Kitap Tanıtımı |
Türk-İran ilişkilerinin sadece "güvenlik" başlığı altında incelenemeyecek derinlik ve hacimde olduğunu düşündürecek çok sayıda neden var. Özellikle 19. yüzyılın ikinci yarısından itibaren farklılaşan ve derinleşen ilişkilerdeki iniş çıkışlar her iki ülkenin de kesintisiz sıcak gündemi olageldi. Biri laik öteki İslami mecradan akmış olsa da her ikisinin yolu da cumhuriyete çıkmış genç ve modern iki farklı ideoloji devleti bu nedenle mutlaka birlikte ele alınmalıdır.

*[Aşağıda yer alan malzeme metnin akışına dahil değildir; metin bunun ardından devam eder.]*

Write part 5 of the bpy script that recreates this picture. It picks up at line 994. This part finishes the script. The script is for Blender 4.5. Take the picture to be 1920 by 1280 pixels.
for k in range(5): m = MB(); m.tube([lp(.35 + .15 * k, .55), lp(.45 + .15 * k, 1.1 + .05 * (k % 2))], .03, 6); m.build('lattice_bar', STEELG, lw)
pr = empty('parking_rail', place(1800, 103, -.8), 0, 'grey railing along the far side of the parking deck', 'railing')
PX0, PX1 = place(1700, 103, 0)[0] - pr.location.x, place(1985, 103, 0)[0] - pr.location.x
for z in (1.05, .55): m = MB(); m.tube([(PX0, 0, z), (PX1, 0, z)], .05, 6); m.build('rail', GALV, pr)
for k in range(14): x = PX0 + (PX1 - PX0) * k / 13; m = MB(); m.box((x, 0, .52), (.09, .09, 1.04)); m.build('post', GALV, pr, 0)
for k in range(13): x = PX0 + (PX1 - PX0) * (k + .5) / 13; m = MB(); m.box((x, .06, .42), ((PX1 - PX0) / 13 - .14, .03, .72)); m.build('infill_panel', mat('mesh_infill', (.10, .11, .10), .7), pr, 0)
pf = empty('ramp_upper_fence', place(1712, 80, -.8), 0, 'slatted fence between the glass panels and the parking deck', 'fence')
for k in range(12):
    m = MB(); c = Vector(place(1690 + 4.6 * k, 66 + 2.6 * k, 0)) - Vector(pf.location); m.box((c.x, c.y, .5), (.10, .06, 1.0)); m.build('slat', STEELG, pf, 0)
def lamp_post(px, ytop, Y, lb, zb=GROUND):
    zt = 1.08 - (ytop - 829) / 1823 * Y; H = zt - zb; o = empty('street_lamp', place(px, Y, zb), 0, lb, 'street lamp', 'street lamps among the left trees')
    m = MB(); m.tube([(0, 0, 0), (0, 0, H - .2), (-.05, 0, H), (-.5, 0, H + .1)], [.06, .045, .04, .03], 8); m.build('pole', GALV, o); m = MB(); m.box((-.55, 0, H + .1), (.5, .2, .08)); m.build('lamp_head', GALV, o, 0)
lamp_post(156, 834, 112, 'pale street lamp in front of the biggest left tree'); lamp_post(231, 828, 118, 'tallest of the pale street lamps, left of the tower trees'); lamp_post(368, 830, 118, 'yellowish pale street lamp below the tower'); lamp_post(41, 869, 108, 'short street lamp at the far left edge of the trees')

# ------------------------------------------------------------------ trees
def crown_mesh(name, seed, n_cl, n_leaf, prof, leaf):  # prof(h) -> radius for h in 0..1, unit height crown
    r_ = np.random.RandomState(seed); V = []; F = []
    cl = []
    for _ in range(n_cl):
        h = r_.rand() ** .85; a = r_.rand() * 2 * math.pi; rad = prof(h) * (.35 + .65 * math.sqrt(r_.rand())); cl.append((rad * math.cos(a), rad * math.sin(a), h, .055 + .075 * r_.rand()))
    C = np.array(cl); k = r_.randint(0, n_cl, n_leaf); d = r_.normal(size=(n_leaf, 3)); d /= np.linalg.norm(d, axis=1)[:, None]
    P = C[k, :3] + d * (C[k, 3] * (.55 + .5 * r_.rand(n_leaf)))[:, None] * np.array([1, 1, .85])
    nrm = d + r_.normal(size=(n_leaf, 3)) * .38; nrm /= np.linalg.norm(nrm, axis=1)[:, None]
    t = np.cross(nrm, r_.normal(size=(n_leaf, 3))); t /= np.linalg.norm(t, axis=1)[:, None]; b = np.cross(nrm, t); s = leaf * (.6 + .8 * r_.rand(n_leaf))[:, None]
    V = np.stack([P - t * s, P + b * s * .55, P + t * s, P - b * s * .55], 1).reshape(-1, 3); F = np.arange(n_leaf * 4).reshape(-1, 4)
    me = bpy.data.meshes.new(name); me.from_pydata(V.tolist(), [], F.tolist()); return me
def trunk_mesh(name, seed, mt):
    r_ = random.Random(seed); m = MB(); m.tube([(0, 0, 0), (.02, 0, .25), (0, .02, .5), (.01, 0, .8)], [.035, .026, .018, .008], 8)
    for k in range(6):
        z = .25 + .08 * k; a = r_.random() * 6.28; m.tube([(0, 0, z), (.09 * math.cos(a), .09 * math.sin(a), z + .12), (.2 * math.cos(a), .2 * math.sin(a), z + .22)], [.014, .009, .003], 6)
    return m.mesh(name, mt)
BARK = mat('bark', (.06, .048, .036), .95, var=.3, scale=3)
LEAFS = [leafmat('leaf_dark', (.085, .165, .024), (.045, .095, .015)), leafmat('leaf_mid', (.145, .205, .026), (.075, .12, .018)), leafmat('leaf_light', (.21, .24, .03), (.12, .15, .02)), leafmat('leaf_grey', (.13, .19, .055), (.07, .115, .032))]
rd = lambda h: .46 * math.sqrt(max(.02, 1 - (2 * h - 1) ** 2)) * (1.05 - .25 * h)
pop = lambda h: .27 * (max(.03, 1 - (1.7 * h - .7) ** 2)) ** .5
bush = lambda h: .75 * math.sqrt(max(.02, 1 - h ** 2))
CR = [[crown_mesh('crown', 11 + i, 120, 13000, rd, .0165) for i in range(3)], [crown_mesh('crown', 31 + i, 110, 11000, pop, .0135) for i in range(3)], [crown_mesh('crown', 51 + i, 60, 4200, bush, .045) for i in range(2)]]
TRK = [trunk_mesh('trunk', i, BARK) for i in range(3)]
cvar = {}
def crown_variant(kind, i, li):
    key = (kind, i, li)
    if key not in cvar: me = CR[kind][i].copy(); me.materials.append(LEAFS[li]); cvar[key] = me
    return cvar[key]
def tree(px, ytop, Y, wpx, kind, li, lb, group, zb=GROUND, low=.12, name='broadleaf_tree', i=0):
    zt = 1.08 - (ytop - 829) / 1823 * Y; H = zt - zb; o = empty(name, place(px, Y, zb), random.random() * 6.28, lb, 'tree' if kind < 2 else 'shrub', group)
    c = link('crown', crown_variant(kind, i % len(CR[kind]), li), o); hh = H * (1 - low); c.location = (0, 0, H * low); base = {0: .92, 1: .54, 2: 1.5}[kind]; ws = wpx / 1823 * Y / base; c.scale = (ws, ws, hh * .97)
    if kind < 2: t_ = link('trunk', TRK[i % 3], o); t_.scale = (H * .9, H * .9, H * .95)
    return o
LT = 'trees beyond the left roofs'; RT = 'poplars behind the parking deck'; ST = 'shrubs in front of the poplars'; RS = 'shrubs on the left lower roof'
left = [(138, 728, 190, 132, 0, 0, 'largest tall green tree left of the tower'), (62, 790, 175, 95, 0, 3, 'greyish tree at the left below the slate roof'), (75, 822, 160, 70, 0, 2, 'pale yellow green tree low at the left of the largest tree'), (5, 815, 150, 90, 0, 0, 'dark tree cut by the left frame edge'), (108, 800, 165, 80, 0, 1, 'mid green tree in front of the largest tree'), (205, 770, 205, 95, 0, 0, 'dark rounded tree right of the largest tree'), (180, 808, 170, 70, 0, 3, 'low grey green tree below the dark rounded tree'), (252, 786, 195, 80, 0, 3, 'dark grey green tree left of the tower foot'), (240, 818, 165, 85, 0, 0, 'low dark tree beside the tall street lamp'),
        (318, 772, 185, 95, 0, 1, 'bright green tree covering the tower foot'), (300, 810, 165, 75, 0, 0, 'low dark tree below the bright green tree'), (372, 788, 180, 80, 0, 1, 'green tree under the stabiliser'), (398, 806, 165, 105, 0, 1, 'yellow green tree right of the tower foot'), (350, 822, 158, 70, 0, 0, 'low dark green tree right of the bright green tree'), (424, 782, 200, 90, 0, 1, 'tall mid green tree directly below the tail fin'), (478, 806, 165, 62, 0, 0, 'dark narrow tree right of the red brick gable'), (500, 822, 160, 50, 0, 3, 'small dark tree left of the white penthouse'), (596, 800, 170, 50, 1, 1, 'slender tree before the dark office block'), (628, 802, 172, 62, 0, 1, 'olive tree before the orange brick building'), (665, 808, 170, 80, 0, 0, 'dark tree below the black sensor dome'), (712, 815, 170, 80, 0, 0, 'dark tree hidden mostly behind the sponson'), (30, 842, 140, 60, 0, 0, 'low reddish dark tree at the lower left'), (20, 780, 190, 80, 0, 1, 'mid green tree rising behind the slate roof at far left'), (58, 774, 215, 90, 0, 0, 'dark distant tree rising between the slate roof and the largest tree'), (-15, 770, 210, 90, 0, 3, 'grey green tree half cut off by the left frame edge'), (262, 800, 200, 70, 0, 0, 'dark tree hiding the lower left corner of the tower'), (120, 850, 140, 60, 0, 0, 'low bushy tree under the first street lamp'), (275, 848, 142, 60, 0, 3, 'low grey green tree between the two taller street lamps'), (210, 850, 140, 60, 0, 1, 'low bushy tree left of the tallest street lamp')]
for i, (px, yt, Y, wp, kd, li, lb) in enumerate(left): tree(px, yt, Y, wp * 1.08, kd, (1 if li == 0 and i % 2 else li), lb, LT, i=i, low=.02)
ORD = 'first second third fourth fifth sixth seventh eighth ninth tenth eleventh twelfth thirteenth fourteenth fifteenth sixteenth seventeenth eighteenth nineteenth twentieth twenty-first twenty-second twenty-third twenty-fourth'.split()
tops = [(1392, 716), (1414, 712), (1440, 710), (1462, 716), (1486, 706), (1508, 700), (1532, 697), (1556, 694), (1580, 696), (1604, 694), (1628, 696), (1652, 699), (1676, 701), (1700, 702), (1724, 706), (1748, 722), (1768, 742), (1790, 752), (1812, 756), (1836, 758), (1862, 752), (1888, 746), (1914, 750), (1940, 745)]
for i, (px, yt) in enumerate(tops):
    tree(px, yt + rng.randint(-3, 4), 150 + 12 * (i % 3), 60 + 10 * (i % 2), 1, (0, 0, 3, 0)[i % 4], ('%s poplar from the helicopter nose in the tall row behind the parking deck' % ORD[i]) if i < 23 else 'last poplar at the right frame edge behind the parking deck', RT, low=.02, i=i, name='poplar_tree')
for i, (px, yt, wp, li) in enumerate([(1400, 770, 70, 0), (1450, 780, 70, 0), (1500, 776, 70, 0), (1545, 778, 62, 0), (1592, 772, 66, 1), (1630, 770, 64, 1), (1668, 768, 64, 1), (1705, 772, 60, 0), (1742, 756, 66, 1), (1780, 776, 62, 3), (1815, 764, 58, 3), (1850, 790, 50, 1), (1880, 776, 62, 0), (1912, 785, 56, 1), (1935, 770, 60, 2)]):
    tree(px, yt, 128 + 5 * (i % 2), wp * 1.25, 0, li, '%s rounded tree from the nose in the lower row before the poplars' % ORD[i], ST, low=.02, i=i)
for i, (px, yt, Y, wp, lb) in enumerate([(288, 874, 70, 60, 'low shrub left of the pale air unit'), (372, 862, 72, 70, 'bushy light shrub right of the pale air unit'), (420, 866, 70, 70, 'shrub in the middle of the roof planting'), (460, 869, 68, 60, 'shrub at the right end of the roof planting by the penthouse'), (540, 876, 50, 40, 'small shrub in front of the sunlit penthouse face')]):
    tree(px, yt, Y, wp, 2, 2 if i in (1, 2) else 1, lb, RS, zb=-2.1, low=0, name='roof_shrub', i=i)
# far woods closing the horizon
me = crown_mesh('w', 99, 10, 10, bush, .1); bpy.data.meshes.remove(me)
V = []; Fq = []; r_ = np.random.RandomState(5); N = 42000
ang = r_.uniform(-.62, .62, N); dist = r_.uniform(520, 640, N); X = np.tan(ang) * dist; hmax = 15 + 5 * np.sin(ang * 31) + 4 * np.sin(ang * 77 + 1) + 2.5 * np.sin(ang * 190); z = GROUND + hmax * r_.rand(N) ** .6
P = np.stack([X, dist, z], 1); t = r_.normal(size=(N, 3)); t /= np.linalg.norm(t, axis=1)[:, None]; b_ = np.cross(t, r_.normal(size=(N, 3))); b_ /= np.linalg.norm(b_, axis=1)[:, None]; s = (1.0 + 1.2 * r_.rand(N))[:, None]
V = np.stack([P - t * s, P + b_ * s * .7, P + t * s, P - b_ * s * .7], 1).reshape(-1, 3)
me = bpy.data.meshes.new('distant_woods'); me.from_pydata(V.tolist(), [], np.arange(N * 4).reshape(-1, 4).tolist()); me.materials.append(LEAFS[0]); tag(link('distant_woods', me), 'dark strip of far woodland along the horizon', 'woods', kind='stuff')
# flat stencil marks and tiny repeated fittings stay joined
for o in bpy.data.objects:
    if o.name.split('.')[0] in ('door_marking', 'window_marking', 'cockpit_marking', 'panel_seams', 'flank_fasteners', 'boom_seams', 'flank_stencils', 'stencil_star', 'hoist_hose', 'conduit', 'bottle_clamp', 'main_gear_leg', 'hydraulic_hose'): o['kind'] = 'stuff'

Firuze Köprüde Üçüncü Cumhuriyet´te düşünsel eksenden politik kutuplaşmaya kadar İran´daki fikri tartışma ve siyasi çekişme skalasının tüm süreçlerine Türkiye´deki yansımalarıyla birlikte değinilmeye çalışılıyor. İran´da 1979 Şubat´ında gerçekleşmiş İslam devriminin karizmatik önderliğiyle varlık bulan Birinci Cumhuriyet´ten başlayarak Cumhurbaşkanı Hatemi´nin Üçüncü Cumhuriyet dönemine kadar geçen sürede kaleme alınmış değerlendirmeler kitabın muhtevasını oluşturuyor. Buna ilave olarak, Türk-İran ilişkilerinin yakın geçmişine ve İslam Devrimi´ne giden yolda önemli dönemeçlerden sayılabilecek konu başlıklarına da değiniliyor.